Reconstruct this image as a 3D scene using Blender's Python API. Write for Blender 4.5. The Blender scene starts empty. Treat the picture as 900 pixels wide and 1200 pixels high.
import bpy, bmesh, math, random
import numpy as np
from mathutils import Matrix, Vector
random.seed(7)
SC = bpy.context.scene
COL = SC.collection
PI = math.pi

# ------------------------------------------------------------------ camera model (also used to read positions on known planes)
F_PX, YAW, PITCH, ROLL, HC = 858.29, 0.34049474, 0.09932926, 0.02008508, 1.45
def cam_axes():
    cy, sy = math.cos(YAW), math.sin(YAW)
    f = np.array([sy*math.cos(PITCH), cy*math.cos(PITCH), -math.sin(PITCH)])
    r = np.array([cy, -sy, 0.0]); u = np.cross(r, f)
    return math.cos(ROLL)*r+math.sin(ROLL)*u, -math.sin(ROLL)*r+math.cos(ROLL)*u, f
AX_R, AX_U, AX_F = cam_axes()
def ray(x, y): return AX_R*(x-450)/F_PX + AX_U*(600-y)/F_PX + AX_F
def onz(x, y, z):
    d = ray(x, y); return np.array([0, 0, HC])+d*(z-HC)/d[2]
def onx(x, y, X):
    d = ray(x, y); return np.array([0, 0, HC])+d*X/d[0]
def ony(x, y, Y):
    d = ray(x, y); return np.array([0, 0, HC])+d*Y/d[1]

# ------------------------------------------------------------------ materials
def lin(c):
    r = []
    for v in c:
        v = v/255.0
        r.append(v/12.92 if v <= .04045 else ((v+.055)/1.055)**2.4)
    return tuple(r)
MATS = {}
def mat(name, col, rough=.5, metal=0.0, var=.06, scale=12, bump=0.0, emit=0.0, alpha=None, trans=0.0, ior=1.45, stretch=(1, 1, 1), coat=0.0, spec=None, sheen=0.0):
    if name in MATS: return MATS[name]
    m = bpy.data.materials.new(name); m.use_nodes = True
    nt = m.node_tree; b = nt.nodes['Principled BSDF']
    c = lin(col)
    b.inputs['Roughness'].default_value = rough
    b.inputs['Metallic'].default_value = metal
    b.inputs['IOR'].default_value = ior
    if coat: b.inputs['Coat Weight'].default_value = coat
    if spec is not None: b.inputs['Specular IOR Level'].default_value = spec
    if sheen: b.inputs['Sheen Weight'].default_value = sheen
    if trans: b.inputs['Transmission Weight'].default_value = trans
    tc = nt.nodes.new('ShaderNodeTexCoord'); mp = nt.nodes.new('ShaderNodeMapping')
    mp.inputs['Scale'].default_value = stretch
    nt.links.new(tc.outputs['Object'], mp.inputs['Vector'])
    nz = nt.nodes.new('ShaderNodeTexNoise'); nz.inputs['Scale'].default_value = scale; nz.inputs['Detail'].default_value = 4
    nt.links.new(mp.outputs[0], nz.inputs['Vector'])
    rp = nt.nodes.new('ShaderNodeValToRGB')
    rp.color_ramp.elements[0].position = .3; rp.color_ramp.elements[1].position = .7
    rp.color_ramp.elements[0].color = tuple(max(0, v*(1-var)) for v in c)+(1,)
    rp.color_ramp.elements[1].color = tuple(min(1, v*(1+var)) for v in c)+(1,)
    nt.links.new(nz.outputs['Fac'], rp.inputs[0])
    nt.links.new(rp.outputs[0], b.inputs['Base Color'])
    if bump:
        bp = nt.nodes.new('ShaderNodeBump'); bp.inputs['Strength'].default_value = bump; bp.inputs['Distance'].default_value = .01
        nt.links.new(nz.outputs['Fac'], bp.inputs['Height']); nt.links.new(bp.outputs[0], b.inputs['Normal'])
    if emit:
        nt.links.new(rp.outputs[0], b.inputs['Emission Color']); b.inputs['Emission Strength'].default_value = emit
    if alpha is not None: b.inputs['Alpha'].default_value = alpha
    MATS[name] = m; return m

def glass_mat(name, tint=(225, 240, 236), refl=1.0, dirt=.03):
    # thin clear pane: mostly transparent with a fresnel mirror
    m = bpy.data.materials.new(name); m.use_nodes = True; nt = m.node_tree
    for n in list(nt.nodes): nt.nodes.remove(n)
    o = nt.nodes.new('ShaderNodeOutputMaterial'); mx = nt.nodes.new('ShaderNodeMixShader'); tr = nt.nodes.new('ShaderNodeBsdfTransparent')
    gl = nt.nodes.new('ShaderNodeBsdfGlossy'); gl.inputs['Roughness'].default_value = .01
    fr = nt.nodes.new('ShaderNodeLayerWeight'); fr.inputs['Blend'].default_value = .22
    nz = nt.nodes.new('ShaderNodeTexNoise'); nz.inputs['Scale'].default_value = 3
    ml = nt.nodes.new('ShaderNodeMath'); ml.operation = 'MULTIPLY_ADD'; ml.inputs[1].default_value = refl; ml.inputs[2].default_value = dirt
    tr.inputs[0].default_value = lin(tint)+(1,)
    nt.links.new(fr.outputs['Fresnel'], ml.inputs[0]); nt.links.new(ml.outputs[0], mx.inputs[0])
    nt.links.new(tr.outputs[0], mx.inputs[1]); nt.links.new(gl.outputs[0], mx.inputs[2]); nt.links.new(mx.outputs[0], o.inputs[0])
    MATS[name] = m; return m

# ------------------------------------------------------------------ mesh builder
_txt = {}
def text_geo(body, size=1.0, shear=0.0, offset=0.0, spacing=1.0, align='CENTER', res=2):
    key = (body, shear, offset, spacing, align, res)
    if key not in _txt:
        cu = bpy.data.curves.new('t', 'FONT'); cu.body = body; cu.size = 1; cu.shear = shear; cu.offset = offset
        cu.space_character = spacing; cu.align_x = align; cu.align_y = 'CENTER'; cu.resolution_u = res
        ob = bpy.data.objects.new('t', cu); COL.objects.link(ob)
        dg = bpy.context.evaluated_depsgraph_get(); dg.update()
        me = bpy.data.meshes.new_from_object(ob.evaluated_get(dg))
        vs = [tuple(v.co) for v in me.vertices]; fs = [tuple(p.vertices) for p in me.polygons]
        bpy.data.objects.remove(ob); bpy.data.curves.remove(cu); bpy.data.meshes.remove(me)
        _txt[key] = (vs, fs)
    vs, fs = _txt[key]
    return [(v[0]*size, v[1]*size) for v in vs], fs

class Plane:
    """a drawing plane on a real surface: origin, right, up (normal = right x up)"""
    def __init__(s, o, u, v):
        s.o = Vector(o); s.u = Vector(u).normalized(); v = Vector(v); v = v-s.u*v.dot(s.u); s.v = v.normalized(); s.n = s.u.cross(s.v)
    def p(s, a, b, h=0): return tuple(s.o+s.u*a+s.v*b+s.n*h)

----

What is required> Repeat the lines above exactly.

Solution>
Reconstruct this image as a 3D scene using Blender's Python API. Write for Blender 4.5. The Blender scene starts empty. Treat the picture as 900 pixels wide and 1200 pixels high.
import bpy, bmesh, math, random
import numpy as np
from mathutils import Matrix, Vector
random.seed(7)
SC = bpy.context.scene
COL = SC.collection
PI = math.pi

# ------------------------------------------------------------------ camera model (also used to read positions on known planes)
F_PX, YAW, PITCH, ROLL, HC = 858.29, 0.34049474, 0.09932926, 0.02008508, 1.45
def cam_axes():
    cy, sy = math.cos(YAW), math.sin(YAW)
    f = np.array([sy*math.cos(PITCH), cy*math.cos(PITCH), -math.sin(PITCH)])
    r = np.array([cy, -sy, 0.0]); u = np.cross(r, f)
    return math.cos(ROLL)*r+math.sin(ROLL)*u, -math.sin(ROLL)*r+math.cos(ROLL)*u, f
AX_R, AX_U, AX_F = cam_axes()
def ray(x, y): return AX_R*(x-450)/F_PX + AX_U*(600-y)/F_PX + AX_F
def onz(x, y, z):
    d = ray(x, y); return np.array([0, 0, HC])+d*(z-HC)/d[2]
def onx(x, y, X):
    d = ray(x, y); return np.array([0, 0, HC])+d*X/d[0]
def ony(x, y, Y):
    d = ray(x, y); return np.array([0, 0, HC])+d*Y/d[1]

# ------------------------------------------------------------------ materials
def lin(c):
    r = []
    for v in c:
        v = v/255.0
        r.append(v/12.92 if v <= .04045 else ((v+.055)/1.055)**2.4)
    return tuple(r)
MATS = {}
def mat(name, col, rough=.5, metal=0.0, var=.06, scale=12, bump=0.0, emit=0.0, alpha=None, trans=0.0, ior=1.45, stretch=(1, 1, 1), coat=0.0, spec=None, sheen=0.0):
    if name in MATS: return MATS[name]
    m = bpy.data.materials.new(name); m.use_nodes = True
    nt = m.node_tree; b = nt.nodes['Principled BSDF']
    c = lin(col)
    b.inputs['Roughness'].default_value = rough
    b.inputs['Metallic'].default_value = metal
    b.inputs['IOR'].default_value = ior
    if coat: b.inputs['Coat Weight'].default_value = coat
    if spec is not None: b.inputs['Specular IOR Level'].default_value = spec
    if sheen: b.inputs['Sheen Weight'].default_value = sheen
    if trans: b.inputs['Transmission Weight'].default_value = trans
    tc = nt.nodes.new('ShaderNodeTexCoord'); mp = nt.nodes.new('ShaderNodeMapping')
    mp.inputs['Scale'].default_value = stretch
    nt.links.new(tc.outputs['Object'], mp.inputs['Vector'])
    nz = nt.nodes.new('ShaderNodeTexNoise'); nz.inputs['Scale'].default_value = scale; nz.inputs['Detail'].default_value = 4
    nt.links.new(mp.outputs[0], nz.inputs['Vector'])
    rp = nt.nodes.new('ShaderNodeValToRGB')
    rp.color_ramp.elements[0].position = .3; rp.color_ramp.elements[1].position = .7
    rp.color_ramp.elements[0].color = tuple(max(0, v*(1-var)) for v in c)+(1,)
    rp.color_ramp.elements[1].color = tuple(min(1, v*(1+var)) for v in c)+(1,)
    nt.links.new(nz.outputs['Fac'], rp.inputs[0])
    nt.links.new(rp.outputs[0], b.inputs['Base Color'])
    if bump:
        bp = nt.nodes.new('ShaderNodeBump'); bp.inputs['Strength'].default_value = bump; bp.inputs['Distance'].default_value = .01
        nt.links.new(nz.outputs['Fac'], bp.inputs['Height']); nt.links.new(bp.outputs[0], b.inputs['Normal'])
    if emit:
        nt.links.new(rp.outputs[0], b.inputs['Emission Color']); b.inputs['Emission Strength'].default_value = emit
    if alpha is not None: b.inputs['Alpha'].default_value = alpha
    MATS[name] = m; return m

def glass_mat(name, tint=(225, 240, 236), refl=1.0, dirt=.03):
    # thin clear pane: mostly transparent with a fresnel mirror
    m = bpy.data.materials.new(name); m.use_nodes = True; nt = m.node_tree
    for n in list(nt.nodes): nt.nodes.remove(n)
    o = nt.nodes.new('ShaderNodeOutputMaterial'); mx = nt.nodes.new('ShaderNodeMixShader'); tr = nt.nodes.new('ShaderNodeBsdfTransparent')
    gl = nt.nodes.new('ShaderNodeBsdfGlossy'); gl.inputs['Roughness'].default_value = .01
    fr = nt.nodes.new('ShaderNodeLayerWeight'); fr.inputs['Blend'].default_value = .22
    nz = nt.nodes.new('ShaderNodeTexNoise'); nz.inputs['Scale'].default_value = 3
    ml = nt.nodes.new('ShaderNodeMath'); ml.operation = 'MULTIPLY_ADD'; ml.inputs[1].default_value = refl; ml.inputs[2].default_value = dirt
    tr.inputs[0].default_value = lin(tint)+(1,)
    nt.links.new(fr.outputs['Fresnel'], ml.inputs[0]); nt.links.new(ml.outputs[0], mx.inputs[0])
    nt.links.new(tr.outputs[0], mx.inputs[1]); nt.links.new(gl.outputs[0], mx.inputs[2]); nt.links.new(mx.outputs[0], o.inputs[0])
    MATS[name] = m; return m

# ------------------------------------------------------------------ mesh builder
_txt = {}
def text_geo(body, size=1.0, shear=0.0, offset=0.0, spacing=1.0, align='CENTER', res=2):
    key = (body, shear, offset, spacing, align, res)
    if key not in _txt:
        cu = bpy.data.curves.new('t', 'FONT'); cu.body = body; cu.size = 1; cu.shear = shear; cu.offset = offset
        cu.space_character = spacing; cu.align_x = align; cu.align_y = 'CENTER'; cu.resolution_u = res
        ob = bpy.data.objects.new('t', cu); COL.objects.link(ob)
        dg = bpy.context.evaluated_depsgraph_get(); dg.update()
        me = bpy.data.meshes.new_from_object(ob.evaluated_get(dg))
        vs = [tuple(v.co) for v in me.vertices]; fs = [tuple(p.vertices) for p in me.polygons]
        bpy.data.objects.remove(ob); bpy.data.curves.remove(cu); bpy.data.meshes.remove(me)
        _txt[key] = (vs, fs)
    vs, fs = _txt[key]
    return [(v[0]*size, v[1]*size) for v in vs], fs

class Plane:
    """a drawing plane on a real surface: origin, right, up (normal = right x up)"""
    def __init__(s, o, u, v):
        s.o = Vector(o); s.u = Vector(u).normalized(); v = Vector(v); v = v-s.u*v.dot(s.u); s.v = v.normalized(); s.n = s.u.cross(s.v)
    def p(s, a, b, h=0): return tuple(s.o+s.u*a+s.v*b+s.n*h)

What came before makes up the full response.